The Import Calculator was built for a different reason. You find the perfect car in Europe or Japan, agree on a price, and then start wondering what it's actually going to cost by the time it lands in your driveway. Between tariffs, duties, freight, insurance, customs fees, taxes and a dozen other charges, the answer is usually a lot harder to work out than people expect.
So we built a tool that does the heavy lifting for you. The calculator pulls together the latest tariffs, duties, freight estimates and fees to give you a much clearer idea of what a car could actually cost before you commit to buying it. Again, completely free to use. (and no email needed)
The site is now back online, both calculators are live, and over the coming weeks we'll continue improving everything and adding more content. As frustrating as these last few days was, it also gave us the opportunity to build a better foundation for what's coming next.
And while getting the site back online was priority number one, we're still deep in the trenches working on several new tools and features that we think could genuinely change the way enthusiasts buy, sell and research cars online.
More on those very soon.
In the meantime check out the newly designed site TDV here. And our calculators are below.
🛑 STOP! |
If you’re enjoying The Daily Vroom, then please pay it forward by sharing this newsletter with an automotive aficionado in your circles. Your endorsement allows us to accelerate our growth. Send them to thedailyvroom.com to subscribe for free. |

Could This Become The Largest Online Auction Sale Ever?
It wasn't on my bingo card this year that the first potential eight figure online auction sale would come from DuPont Registry Live, but credit where it's due. If online auctions are ever going to seriously challenge the traditional auction houses at the very top end of the market, somebody has to be willing to put the cars up. In this case, they've done exactly that with a 2003 Ferrari Enzo finished in Rosso Dino showing just 3,758 miles.
And make no mistake, this is a big one.
The highest publicly reported online auction sale I'm aware of remains the 161-mile 2017 Ferrari LaFerrari Aperta that sold on BaT for $5.36 million back in 2022. This Enzo has the potential to blow straight through that number and establish an entirely new benchmark for what can be achieved online with a current bid at just over $9m.
What makes this auction even more fascinating is the timeline. This same Enzo sold publicly at Mecum in January for $11.1 million with 3,746 miles. Today it sits on DuPont Registry showing 3,758 miles and carrying a no reserve tag. The CARFAX appears to show a new owner this year, although exactly how the car got from the Mecum stage to this auction is not entirely clear.
Which brings me to the part I find most interesting.
The bidders are bidding. Yet there are a number of questions that don't seem to be getting asked.
Did the Mecum sale close exactly as reported?
Did the buyer immediately decide to move the car on?
Is DuPont selling on behalf of the current owner?
Did DuPont acquire the car directly?
And perhaps the biggest question of all: who is comfortable putting an eight figure Ferrari into a no reserve auction only a few months after it traded publicly for $11.1 million?
Maybe the answer is simple.
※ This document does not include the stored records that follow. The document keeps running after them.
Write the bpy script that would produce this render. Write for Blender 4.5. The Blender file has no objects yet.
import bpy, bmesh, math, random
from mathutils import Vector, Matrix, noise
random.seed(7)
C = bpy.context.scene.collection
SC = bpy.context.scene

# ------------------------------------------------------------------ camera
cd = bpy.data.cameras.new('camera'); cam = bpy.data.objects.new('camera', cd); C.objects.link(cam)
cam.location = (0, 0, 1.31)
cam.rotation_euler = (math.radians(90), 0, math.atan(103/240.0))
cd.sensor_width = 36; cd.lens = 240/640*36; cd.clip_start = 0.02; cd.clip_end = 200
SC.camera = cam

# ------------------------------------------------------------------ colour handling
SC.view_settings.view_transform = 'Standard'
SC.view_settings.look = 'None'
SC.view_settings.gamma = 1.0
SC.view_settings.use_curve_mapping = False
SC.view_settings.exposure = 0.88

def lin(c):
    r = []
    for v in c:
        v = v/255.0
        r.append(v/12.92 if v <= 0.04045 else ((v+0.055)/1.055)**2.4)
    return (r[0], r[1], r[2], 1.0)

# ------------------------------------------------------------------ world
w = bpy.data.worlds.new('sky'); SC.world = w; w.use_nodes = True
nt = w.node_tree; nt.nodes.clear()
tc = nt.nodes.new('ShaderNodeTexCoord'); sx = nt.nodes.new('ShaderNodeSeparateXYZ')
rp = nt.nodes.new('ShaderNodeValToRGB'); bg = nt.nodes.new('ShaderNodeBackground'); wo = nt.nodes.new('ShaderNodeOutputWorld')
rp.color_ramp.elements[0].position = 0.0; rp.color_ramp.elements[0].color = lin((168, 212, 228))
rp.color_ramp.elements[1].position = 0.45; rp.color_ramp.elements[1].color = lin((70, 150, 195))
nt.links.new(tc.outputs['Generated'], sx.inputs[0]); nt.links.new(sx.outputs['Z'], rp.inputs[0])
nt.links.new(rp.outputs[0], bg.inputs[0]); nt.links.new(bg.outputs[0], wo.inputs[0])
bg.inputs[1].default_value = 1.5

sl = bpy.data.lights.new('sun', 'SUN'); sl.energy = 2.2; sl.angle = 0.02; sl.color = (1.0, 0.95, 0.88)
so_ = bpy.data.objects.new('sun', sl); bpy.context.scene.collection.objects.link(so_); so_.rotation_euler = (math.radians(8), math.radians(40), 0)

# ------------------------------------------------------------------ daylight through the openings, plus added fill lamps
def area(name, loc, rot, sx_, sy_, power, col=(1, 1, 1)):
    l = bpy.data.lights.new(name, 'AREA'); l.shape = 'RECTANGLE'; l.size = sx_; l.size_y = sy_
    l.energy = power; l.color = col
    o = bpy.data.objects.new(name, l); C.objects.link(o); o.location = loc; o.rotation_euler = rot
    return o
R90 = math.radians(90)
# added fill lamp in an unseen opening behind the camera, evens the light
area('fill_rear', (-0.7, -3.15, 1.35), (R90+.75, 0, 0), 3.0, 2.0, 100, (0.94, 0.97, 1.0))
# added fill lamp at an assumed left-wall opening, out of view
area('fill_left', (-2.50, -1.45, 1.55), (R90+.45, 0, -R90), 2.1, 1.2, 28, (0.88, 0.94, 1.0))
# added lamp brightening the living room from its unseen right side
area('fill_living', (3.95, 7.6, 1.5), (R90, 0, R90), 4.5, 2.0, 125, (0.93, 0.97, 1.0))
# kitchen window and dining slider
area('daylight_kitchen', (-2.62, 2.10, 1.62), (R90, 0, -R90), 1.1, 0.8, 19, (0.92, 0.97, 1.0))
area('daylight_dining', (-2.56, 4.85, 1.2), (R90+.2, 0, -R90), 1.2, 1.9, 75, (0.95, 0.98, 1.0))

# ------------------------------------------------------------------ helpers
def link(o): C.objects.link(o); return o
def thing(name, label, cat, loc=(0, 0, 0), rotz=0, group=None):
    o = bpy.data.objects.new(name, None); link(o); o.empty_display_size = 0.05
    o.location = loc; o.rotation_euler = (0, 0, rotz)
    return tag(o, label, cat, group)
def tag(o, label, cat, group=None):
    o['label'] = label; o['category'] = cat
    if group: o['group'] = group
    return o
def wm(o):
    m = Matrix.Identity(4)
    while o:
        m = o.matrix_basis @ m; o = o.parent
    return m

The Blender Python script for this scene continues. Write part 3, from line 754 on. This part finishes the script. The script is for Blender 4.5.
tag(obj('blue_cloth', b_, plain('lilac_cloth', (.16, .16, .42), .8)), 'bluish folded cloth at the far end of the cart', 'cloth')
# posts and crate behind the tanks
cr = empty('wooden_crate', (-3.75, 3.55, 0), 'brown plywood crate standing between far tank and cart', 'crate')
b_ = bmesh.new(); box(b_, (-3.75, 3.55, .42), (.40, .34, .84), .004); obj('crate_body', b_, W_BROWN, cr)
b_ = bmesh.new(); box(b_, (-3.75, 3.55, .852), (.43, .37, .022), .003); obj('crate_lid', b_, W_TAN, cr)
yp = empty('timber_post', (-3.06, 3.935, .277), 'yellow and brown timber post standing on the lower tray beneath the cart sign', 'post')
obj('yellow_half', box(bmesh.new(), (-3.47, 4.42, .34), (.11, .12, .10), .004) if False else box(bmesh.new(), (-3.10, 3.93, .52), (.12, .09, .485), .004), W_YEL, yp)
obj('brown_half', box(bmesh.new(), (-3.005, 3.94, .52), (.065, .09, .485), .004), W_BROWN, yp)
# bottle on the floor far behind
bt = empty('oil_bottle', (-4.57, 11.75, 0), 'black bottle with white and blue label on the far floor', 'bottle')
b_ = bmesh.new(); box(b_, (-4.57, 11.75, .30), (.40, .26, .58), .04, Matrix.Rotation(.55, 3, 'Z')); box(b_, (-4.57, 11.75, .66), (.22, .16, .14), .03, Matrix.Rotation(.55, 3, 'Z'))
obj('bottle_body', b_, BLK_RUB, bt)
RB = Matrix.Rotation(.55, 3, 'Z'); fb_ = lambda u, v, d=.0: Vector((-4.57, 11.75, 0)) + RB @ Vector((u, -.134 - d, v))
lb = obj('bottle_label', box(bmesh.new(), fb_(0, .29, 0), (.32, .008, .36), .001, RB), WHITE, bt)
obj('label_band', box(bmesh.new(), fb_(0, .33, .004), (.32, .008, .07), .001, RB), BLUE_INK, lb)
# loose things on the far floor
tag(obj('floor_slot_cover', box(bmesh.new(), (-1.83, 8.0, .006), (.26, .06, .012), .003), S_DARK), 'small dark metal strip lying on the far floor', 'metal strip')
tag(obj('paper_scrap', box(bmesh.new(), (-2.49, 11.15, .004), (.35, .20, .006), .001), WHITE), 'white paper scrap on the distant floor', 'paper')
Maybe there's a perfectly straightforward explanation for all of it. I genuinely don't know.
What I do know is that no matter which explanation you choose, somebody is taking a very significant risk.
If the January sale closed at $11.1 million, that's a huge amount of money to expose to a no reserve auction.
If the final transaction ended up being less than $11.1 million after negotiations, that's still a huge amount of money to expose to a no reserve auction.
If the January sale never ultimately went through, then the seller is potentially taking an even bigger gamble today.
That's why I find this auction so compelling. Not because I think anything is wrong, but because I think there are a lot of interesting questions sitting just beneath the surface of what could become the largest online auction sale we've ever seen.
And regardless of where it ends, credit to DuPont Registry Live for putting the car on the stage in the first place. It's exactly the kind of auction that gets people talking about the future of high-end online sales.
What do you make of this Enzo auction?